Plaintiff's argument that Experian is not contractually permitted to compel arbitration because it was not a signatory to the CreditWorks contract is without merit. Plaintiff agreed to arbitrate its claims against ECS, as well as its parent entities, subsidiaries, and affiliates. It is undisputed that ECS is an affiliate of Experian. (Williams Decl. [#29-2], at ¶ 2.) Plaintiff has not raised any other defense to arbitration. The arbitration provision of the Terms of Use Agreement therefore constitutes a valid and enforceable arbitration agreement between Plaintiff and Experian.
Additionally, both the May 5, 2020 and the revised Terms of Use Agreement contain a delegation clause: “All issues are for the arbitrator to decide, including the scope and enforceability of this arbitration provision . . . .” (Terms of Use May 5, 2020 [#29-4], at 4-5, Revised Terms of Use [#29-5], at 10.) This provision constitutes a valid delegation clause delegating all questions regarding the arbitrability of the specific claims at issue to the arbitrator.
The Court will therefore compel Plaintiff's claims against Experian to arbitration. The Court declines to grant Plaintiff's request to dismiss this case without prejudice under Rule 41(a) or Experian's request to dismiss this case and will instead stay the case during the pendency of the arbitration.
IT IS THEREFORE ORDERED that Defendant Experian Information Solutions, Inc.'s Motion to Compel Arbitration and Dismiss or, in the Alternative, Stay Pending Arbitration and Request for Hearing [#29] is GRANTED as set forth herin.
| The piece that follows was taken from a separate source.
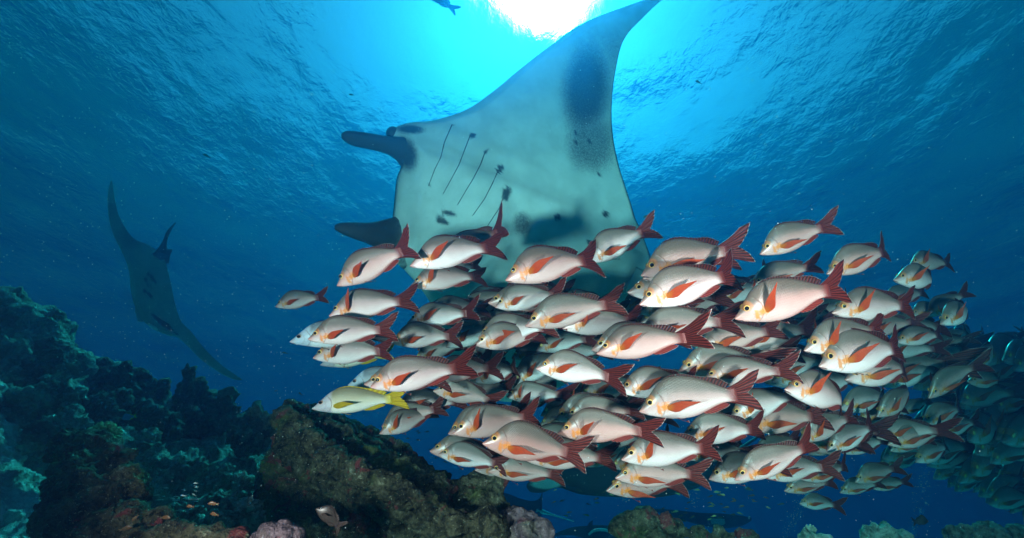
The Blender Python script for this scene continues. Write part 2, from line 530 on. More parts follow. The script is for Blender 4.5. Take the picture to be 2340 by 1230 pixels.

IT IS FURTHER ORDERED that all of Plaintiff's claims against Defendant Experian Information Solutions, Inc., are hereby COMPELLED to arbitration.
IT IS FURTHER ORDERED that Plaintiff's claims against Defendant Experian Information Solutions, Inc., are hereby STAYED pending the completion of the arbitration.
IT IS FURTHER ORDERED that the parties file a quarterly joint advisory regarding the status of the arbitration, with the first advisory due on April 5, 2022.
IT IS FINALLY ORDERED that Defendant Experian Information Solutions, Inc.'s Motion to Stay Discovery and Scheduling Order Deadlines Pending Resolution of its Motion to Compel Arbitration [#39] is DISMISSED AS MOOT.